# START OF EXTRACTED DATA

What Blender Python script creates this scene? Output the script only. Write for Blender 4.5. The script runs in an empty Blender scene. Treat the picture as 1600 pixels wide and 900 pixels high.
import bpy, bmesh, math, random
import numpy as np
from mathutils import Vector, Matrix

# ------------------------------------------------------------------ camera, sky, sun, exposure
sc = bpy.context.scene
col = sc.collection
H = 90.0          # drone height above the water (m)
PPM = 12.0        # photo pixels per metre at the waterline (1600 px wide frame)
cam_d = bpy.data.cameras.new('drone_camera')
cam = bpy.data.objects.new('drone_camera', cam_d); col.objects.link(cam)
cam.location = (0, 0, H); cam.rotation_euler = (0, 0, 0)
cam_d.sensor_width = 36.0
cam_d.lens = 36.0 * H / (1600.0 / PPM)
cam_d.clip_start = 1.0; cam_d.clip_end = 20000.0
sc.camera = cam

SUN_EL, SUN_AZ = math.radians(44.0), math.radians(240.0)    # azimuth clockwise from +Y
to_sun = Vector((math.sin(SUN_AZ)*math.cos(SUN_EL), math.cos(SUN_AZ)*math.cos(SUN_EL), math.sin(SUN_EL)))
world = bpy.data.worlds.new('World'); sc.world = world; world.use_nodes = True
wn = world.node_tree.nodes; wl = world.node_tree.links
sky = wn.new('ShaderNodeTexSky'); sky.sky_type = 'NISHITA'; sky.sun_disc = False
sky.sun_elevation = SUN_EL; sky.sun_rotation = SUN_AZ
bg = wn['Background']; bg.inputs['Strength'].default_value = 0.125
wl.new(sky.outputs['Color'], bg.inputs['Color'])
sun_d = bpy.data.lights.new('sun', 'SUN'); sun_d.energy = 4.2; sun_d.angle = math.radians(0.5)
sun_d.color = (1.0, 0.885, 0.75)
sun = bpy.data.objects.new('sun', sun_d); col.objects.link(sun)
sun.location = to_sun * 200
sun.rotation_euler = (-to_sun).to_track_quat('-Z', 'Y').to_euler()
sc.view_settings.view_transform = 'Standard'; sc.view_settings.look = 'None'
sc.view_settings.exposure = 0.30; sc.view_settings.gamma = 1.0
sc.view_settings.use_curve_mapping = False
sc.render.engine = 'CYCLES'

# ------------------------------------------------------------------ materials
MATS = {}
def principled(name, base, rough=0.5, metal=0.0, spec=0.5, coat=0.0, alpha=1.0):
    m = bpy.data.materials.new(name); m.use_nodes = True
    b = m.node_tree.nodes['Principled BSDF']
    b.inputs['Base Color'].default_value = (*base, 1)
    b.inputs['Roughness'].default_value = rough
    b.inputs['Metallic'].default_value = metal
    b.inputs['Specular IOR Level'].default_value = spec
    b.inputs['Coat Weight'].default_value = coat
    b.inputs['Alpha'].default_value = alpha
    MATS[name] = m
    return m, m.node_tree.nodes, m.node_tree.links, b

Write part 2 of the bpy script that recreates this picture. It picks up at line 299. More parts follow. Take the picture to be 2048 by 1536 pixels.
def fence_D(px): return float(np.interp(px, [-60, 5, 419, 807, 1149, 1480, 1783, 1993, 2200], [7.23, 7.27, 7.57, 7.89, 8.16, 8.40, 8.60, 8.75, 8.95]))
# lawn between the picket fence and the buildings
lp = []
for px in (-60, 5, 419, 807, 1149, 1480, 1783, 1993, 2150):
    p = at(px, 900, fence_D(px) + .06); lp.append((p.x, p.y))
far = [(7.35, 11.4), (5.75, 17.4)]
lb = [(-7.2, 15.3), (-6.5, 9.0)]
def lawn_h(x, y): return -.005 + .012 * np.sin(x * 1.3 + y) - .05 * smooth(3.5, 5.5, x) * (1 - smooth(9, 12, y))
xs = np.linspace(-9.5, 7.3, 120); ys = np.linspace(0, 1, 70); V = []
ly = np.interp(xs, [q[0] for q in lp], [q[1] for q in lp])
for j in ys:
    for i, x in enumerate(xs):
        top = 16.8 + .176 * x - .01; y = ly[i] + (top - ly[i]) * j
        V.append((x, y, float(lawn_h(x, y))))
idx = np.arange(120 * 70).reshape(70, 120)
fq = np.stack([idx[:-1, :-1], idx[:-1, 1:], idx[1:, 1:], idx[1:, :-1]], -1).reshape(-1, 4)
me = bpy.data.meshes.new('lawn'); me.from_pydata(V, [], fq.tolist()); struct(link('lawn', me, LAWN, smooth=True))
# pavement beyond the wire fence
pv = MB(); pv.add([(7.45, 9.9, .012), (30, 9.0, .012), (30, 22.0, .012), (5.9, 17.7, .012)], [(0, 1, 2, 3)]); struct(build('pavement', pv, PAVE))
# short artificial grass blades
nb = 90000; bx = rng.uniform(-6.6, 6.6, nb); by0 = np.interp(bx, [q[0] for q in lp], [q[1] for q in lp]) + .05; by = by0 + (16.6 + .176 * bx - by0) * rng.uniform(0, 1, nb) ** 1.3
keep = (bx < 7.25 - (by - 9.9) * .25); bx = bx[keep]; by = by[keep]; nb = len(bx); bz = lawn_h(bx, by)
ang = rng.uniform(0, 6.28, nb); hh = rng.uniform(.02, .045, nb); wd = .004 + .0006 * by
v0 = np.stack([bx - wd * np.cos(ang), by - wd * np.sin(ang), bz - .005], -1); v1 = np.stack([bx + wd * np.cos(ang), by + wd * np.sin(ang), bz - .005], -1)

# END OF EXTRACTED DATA

• TASK INSTRUCTIONS
From the opening line of the data above through the line that contains "sc.camera = cam", please print each line as it stands and only those lines.

• EXERCISE RESULT
What Blender Python script creates this scene? Output the script only. Write for Blender 4.5. The script runs in an empty Blender scene. Treat the picture as 1600 pixels wide and 900 pixels high.
import bpy, bmesh, math, random
import numpy as np
from mathutils import Vector, Matrix

# ------------------------------------------------------------------ camera, sky, sun, exposure
sc = bpy.context.scene
col = sc.collection
H = 90.0          # drone height above the water (m)
PPM = 12.0        # photo pixels per metre at the waterline (1600 px wide frame)
cam_d = bpy.data.cameras.new('drone_camera')
cam = bpy.data.objects.new('drone_camera', cam_d); col.objects.link(cam)
cam.location = (0, 0, H); cam.rotation_euler = (0, 0, 0)
cam_d.sensor_width = 36.0
cam_d.lens = 36.0 * H / (1600.0 / PPM)
cam_d.clip_start = 1.0; cam_d.clip_end = 20000.0
sc.camera = cam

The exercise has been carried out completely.